Rabbi Isaac Hutner a donc pointé une ambivalence fondamentale. Les sages du Talmud reconnaîtront l’héritage grec quant à la méthode des sciences positives mais le rejetteront comme « une erreur de méthode d’interprétation scientiste et immanentiste de la destinée de l’homme et de sa finalité. »

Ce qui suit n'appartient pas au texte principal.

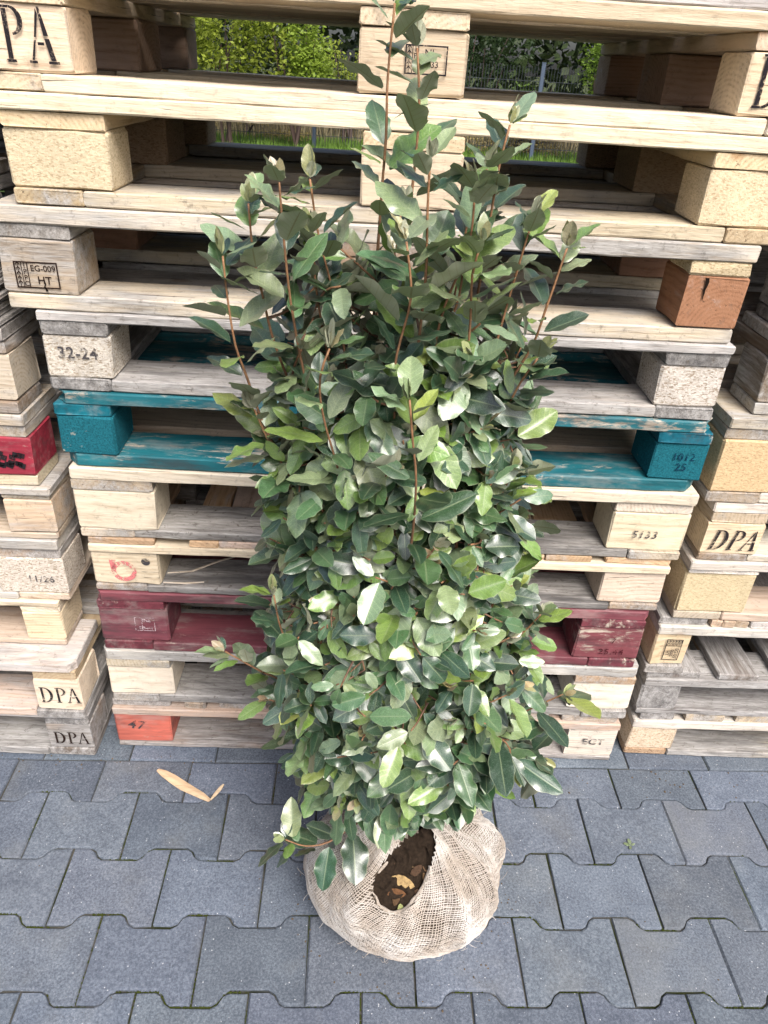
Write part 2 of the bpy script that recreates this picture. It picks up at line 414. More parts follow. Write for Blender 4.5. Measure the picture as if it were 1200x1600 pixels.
PINE = (.66, .49, .29); PALE = (.72, .58, .39); YEL = (.70, .52, .27); WHT = (.66, .60, .53); GRY = (.43, .41, .39)
BRN = (.36, .235, .135); ORG = (.50, .18, .035); DRK = (.17, .115, .075); HON = (.55, .33, .14)
TEAL = (.012, .125, .155); MAR = (.165, .048, .060); RED = (.48, .130, .090); CRI = (.27, .026, .045); BLU = (.02, .09, .2)
CTAN = (.62, .52, .36); CGRY = (.50, .455, .41); CYEL = (.58, .49, .33); PINK = (.64, .47, .36)
MATS = {'w': WOOD, 'p': PAINT, 'c': CHIP, 'q': PCHIP}
def jit(c, a, s=.07):
    g = U(1 - s, 1 + s); return (min(1, c[0] * g * U(.97, 1.03)), min(1, c[1] * g), min(1, c[2] * g * U(.95, 1.05)), max(0, min(1, a + .06 + U(-.08, .08))))

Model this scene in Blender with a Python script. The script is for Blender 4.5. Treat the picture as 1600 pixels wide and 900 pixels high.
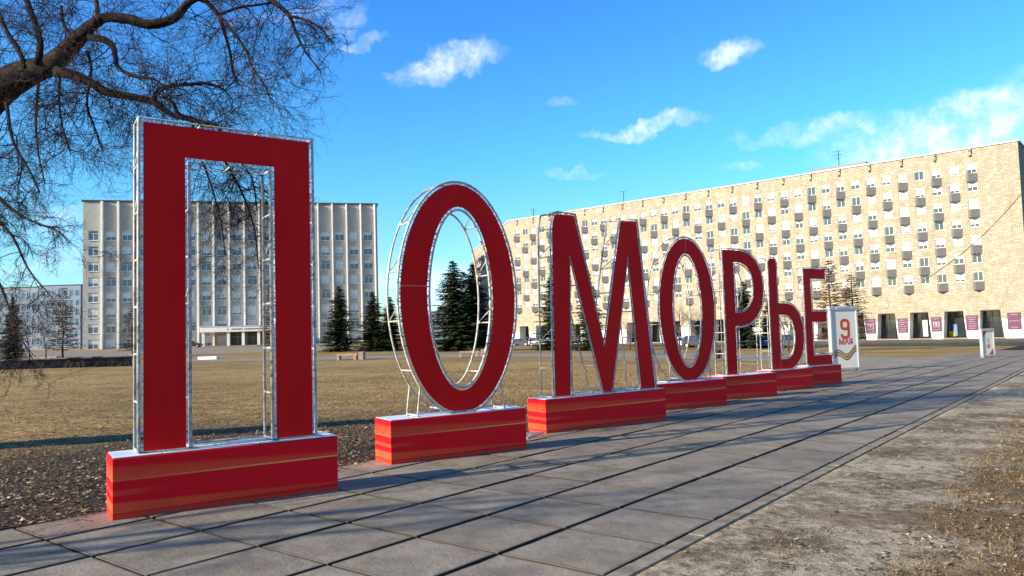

L’occupation de la Judée par les Grecs aurait pu s’en tenir à une simple rivalité culturelle, tout compte fait bénéfique pour l’universel humain. Mais les Grecs avaient flairé dans la vocation d’Israël la négation radicale de leur monde idéologique, d’où leur volonté de mettre en œuvre leur suprématie afin d’annuler l’identité spécifique des Juifs en sectionnant le lien qui les attachait à la Torah, non seulement en leur interdisant la pratique du judaïsme mais aussi, et surtout, l’étude de la Torah. Quiconque était surpris à l’étudier était emprisonné et exécuté sans autre forme de procès pour… anti-hellénisme. D’où la révolte des Macchabées que la tradition juive s’est toujours refusée à consigner. Pourquoi ? Parce qu’elle se poursuit, autrement dit parce qu’Israël « n’a pas encore achevé de forger le langage des sciences humaines dont l’humanité manque encore pour se doter d’institutions qui seraient celles d’une civilisation ayant enfin accédé aux valeurs de la moralité vraie ». Et peut-être est-ce le sens le plus profond de la renaissance d’Israël…

Olivier Ypsilantis

2 thoughts on “En lisant « Athènes et Jérusalem » de Léon Askénazi”

  1. Cher Olivier
    Bravo pour ton article et pou l’illustration, que j’ai mis du temps à comprendre…
    Arrives-tu à déchiffrer la devise inscrite au fronton du “Hekhal”?

    Amitiés
    Pierre

    1. Cher Pierre,
      ΑΙΏΝΙΑ H ΜΝΗΜΗ (soit phonétiquement plus ou moins ionia i mnimi) soit « Mémoire éternelle » est une formule prononcée dans les églises d’Orient de rite byzantin. Tu peux l’entendre chantée dans la vidéo qui suit :
      https://www.youtube.com/watch?v=I525vqISDY4
      Il me semble que c’est une inscription provisoire (un panneau), placée à l’occasion d’une rencontre avec des Grecs orthodoxes. On aperçoit un pope à l’arrière-plan. La synagogue a ainsi probablement voulu honorer ses hôtes non-juifs.